• _Given request_: Restate word for word the lines that begin the listing and end with the line holding "SC.camera = cam".

• _Excerpted records_:
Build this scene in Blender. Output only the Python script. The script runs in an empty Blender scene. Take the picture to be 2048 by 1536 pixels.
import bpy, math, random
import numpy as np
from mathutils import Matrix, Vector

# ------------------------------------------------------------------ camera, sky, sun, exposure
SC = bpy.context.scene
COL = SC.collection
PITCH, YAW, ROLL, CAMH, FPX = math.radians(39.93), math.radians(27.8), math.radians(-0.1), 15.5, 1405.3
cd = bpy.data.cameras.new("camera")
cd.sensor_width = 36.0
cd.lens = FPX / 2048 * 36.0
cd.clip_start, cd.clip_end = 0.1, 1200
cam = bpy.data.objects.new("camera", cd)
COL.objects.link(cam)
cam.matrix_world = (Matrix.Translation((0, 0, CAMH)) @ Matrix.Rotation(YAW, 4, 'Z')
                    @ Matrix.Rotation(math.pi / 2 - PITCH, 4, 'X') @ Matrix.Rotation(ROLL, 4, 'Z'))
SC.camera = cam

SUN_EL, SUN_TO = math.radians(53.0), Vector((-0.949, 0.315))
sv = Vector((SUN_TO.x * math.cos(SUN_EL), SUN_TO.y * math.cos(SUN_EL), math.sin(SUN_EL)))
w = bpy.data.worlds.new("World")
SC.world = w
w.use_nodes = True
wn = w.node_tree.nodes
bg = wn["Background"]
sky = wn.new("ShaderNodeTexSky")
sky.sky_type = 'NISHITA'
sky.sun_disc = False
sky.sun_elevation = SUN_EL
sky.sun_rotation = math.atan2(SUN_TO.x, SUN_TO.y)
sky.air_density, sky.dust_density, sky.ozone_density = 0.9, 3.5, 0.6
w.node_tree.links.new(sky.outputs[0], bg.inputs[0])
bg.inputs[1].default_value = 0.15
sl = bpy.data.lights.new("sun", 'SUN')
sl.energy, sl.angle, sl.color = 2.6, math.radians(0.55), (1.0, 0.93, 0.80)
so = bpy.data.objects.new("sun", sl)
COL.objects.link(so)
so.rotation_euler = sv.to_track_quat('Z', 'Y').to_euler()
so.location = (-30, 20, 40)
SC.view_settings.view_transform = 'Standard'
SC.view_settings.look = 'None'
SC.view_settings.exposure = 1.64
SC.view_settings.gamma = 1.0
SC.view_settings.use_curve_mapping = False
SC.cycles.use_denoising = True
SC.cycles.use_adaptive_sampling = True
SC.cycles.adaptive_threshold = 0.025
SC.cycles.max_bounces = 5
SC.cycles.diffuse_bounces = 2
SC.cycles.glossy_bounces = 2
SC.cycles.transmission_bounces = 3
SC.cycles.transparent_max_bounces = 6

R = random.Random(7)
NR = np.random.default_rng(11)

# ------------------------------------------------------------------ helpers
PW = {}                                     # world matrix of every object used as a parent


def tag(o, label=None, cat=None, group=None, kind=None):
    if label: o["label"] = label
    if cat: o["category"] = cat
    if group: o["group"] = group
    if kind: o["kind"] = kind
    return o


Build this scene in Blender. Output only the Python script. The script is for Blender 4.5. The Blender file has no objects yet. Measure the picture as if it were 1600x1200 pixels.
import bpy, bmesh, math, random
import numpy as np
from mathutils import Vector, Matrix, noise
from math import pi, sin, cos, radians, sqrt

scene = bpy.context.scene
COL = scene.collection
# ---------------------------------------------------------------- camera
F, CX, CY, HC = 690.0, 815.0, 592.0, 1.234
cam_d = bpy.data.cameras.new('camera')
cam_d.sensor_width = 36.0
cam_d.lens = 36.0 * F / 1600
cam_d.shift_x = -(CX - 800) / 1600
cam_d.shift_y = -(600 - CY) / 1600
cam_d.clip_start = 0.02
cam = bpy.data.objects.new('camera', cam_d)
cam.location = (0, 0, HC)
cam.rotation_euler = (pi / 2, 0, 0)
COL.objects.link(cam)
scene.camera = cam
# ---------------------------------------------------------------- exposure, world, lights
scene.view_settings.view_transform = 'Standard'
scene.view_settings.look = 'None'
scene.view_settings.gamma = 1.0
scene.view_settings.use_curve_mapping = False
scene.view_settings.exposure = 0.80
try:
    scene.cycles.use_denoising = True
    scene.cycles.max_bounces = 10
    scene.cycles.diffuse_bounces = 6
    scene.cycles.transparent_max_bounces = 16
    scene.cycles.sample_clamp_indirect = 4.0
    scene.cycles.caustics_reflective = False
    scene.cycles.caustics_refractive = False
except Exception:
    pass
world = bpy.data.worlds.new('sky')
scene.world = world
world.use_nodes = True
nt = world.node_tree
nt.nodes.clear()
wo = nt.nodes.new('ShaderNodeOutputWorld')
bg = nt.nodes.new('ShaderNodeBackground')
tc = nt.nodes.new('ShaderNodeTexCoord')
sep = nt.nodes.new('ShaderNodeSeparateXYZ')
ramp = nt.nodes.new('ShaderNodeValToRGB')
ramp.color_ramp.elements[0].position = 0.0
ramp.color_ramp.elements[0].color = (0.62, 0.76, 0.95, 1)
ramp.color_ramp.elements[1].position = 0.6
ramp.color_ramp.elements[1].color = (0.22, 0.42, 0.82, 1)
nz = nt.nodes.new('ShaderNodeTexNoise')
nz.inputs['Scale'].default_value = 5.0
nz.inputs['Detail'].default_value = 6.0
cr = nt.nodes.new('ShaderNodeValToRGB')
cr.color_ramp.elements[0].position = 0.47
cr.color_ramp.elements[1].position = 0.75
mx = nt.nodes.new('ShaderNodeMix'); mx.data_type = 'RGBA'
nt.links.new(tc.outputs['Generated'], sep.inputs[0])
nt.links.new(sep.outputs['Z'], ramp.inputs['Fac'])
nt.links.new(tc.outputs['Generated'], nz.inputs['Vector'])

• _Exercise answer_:
Build this scene in Blender. Output only the Python script. The script runs in an empty Blender scene. Take the picture to be 2048 by 1536 pixels.
import bpy, math, random
import numpy as np
from mathutils import Matrix, Vector

# ------------------------------------------------------------------ camera, sky, sun, exposure
SC = bpy.context.scene
COL = SC.collection
PITCH, YAW, ROLL, CAMH, FPX = math.radians(39.93), math.radians(27.8), math.radians(-0.1), 15.5, 1405.3
cd = bpy.data.cameras.new("camera")
cd.sensor_width = 36.0
cd.lens = FPX / 2048 * 36.0
cd.clip_start, cd.clip_end = 0.1, 1200
cam = bpy.data.objects.new("camera", cd)
COL.objects.link(cam)
cam.matrix_world = (Matrix.Translation((0, 0, CAMH)) @ Matrix.Rotation(YAW, 4, 'Z')
                    @ Matrix.Rotation(math.pi / 2 - PITCH, 4, 'X') @ Matrix.Rotation(ROLL, 4, 'Z'))
SC.camera = cam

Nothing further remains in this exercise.